Com tal disposição, demos (ele e eu) para recordar os anos 60 quando ambos gatinhávamos literaturas pelas bandas do “Juvenil” do “Diário de Lisboa”, cada qual hasteando a sua bandeira e animando fações e tertúlias. Velhos tempos!... Íamos impulsionando polémicas que eram guerras de alecrim, ao estilo de “crítica a”, “crítica da crítica e “crítica da crítica crítica”. Enfim, entusiasmava-nos e sentíamo-nos importantes com coisas que valiam muito pouco: era a nossa forma de estarmos vivos e de nos animarmos contra censuras pidescas e o já encarquilhado ditador que embalsamava o país.
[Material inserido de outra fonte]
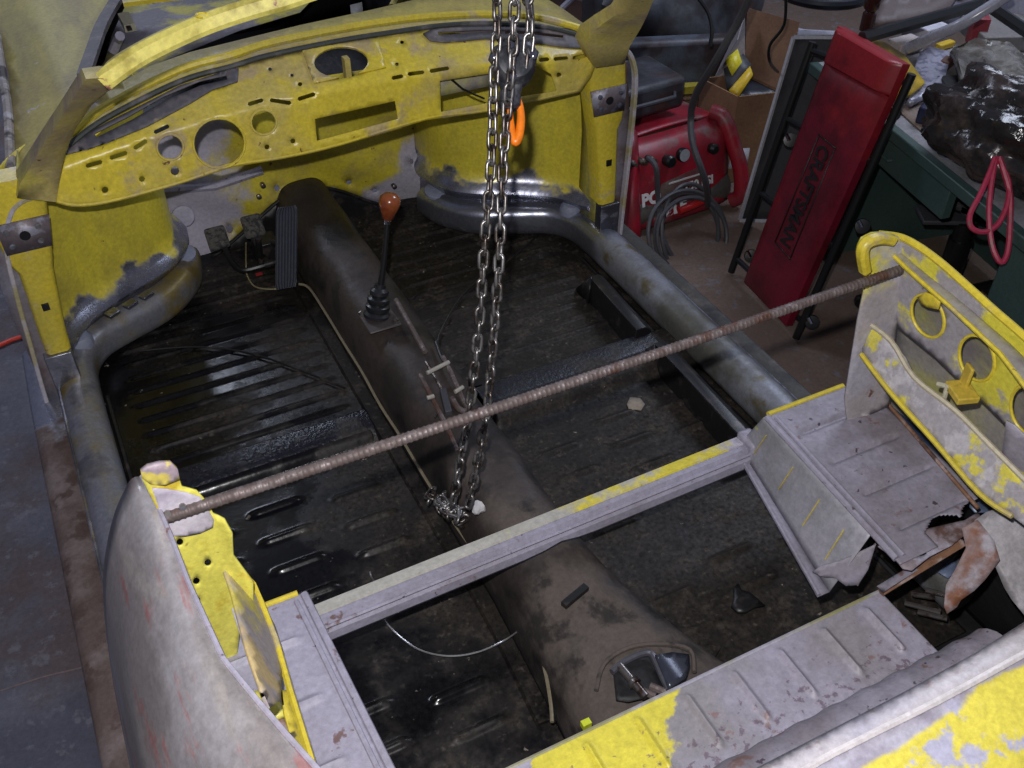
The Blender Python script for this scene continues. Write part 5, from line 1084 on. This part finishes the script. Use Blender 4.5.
# ================================================================== GARAGE: beyond the car
blob('maroon_cushion', P(72, -6, z=.15), (.36, .22, .20), maroon, 'maroon cushion lying beyond the left front wing', 'cushion', .4, .05, 4)
b = nb(); box(b, P(26, -4, z=-.2)+V((.06, .1, 0)), (.28, .36, .3)); tag(obj('dark_crate', b, navy, bevel=.02), 'dark blue crate at the top left corner', 'crate')
b = nb(); box(b, P(-6, 0, z=-.3)+V((-.12, 0, 0)), (.34, .3, .2)); 
tag(obj('pale_carton', b, mat('pale_carton', (.26, .2, .2), .7), bevel=.01), 'pale carton at the top left edge behind the wing', 'box')
b = nb(); box(b, P(595, 5, z=-.25), (.75, .5, .36), Matrix.Rotation(.35, 3, 'Z')); tag(obj('brown_crate', b, brownp, bevel=.01), 'dark brown crate seen past the right windscreen pillar', 'crate')
b = nb(); tube(b, [P(562, 8, z=.0), P(575, -4, z=.05)], .012, 8); tag(obj('grey_stick', b, mat('grey_stick', (.3, .3, .36), .5)), 'short pale rod beside the dark brown crate', 'rod')
# red cord on the floor at left
b = nb(); tube(b, catmull([P(-40, 362, z=ZG+.008), P(0, 345, z=ZG+.008), P(14, 339, z=ZG+.008), P(34, 334, z=ZG+.008), P(90, 322, z=ZG+.008)], 5), .007, 8); tag(obj('extension_cord', b, amber), 'red-orange extension cord on the concrete floor left of the car', 'cord')
# crack lines in the concrete
b = nb(); tube(b, catmull([P(-20, 698, z=ZG+.0), P(40, 678, z=ZG), P(80, 668, z=ZG), P(120, 655, z=ZG)], 5), .002, 5); o = obj('trim_2', b, mat('floor_crack', (.2, .15, .15), .8)); o['kind'] = 'structure'
# stands carrying the shell
for i, (x, y, l) in enumerate(((-.60, 2.0, 'left front'), (.60, 2.0, 'right front'), (-.60, .8, 'left rear'), (.60, .8, 'right rear'))):
    st_ = thing('jack_stand', 'steel stand under the %s corner of the car body' % l, 'stand', (x, y, ZG), 'stands under the car body')
    b = nb(); lathe(b, [(.11, 0), (.11, .01), (.04, .22), (.04, .26)], (x, y, ZG), n=4); obj('base', b, blackm, st_)
    b = nb(); tube(b, [V((x, y, ZG+.2)), V((x, y, -.08))], .02, 10); obj('post', b, blackm, st_)
    b = nb(); box(b, V((x, y, -.055)), (.10, .06, .05)); obj('saddle', b, blackm, st_)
Foi nessa altura que o Eduardo criou um grupo de estudos ali para os lados do Rato, precisamente nas traseiras onde hoje se arruma o PS. Já não me lembra quem me convidou para lá ir, suponho que foi um sobrinho da Teresa Horta. O certo é que tive o prazer de então alinhar com gente que me fora adversa (apesar dos avisos do Mário Castrim) e que se revelaram a mergulhar nas águas dos mesmos interesses: lembro-me do Luís Matoso, do Jorge da Silva Melo, do João Rafael Nunes…

Racismo era o tema por então discutido. Pretendia-se demonstrar o demonstrado: que as raças eram invenção ideológica, que não assentavam em nenhuma base científica, o que era forma de revirar o dente à insuportável ditadura e de granjearmos fundamentos teóricos que ajudavam os nossos interesses. Felizmente que esses complexos rácicos abandonaram este fio de terra, aos trambolhões com o fascismo, o corporativismo e quejandos pássaros da mesma plumagem.

Recordando essas aventuras, Eduardo e eu fomos beberricando whisky no salão do hotel onde abancávamos. E aquecendo-nos com sonhos breves que tivemos e que os assopros das idades foram arrumando nas devidas prateleiras. Tiveram o seu armário próprio tal como as camaradagens com Alberto Costa, recém-chegado de Alcobaça, o José Pacheco Pereira, vindo do Porto, ou de João Bonifácio Serra, das Caldas da Rainha. Coisas do “Juvenil”. Mas nestas andanças já proliferavam outras razões políticas que episodicamente tinham demasiado peso, ao ponto de regularem (e muito) a vida, as preocupações, os gostos e os gestos. Tornei-me, com elas e com eles, ensimesmado “bicho do mato”: mandei às urtigas perspetivas culturais, só retomadas em finais dos anos 70, encharcado que fiquei de ideologia de manhã à noite – respirava-a, deglutia-a, despejava-a, vestia-a e despi-a. Levou o seu tempo a curar-me.

Este ínterim fabricou-me inimizades e amizades. Por dá aquela palha, envolvia-me em brigas, a maior parte delas sem sentido. Zangavam-se as comadres por algum bate-boca, ficava desviado de alguém durante anos e anos, mastigando ódios que me saltavam ao local da saliva. Assim determina a política que se tece de convencimentos vários e que vale o que o tempo permite: levei séculos (pareceram) a recuperar amizades deste modo atiradas para um canto, maltratadas como sarro de questiúnculas que se provaram desumanas. Aos poucos, as vantagens da democracia demostraram-me que essas desinteligências sabiam a muito pouco quando comparadas com o peso das amizades que enformam a vida. E fui arrumando as coisas no seu lugar.

Este rosário desembarquei certa vez, a uma mesa do Nicola, no regaço de Jorge da Silva Melo. Mas o que, no entretanto, se escafedeu de zangas e mais zangas sem sentido, isso é completamente irrecuperável. E lamento. Lamento e aprendo.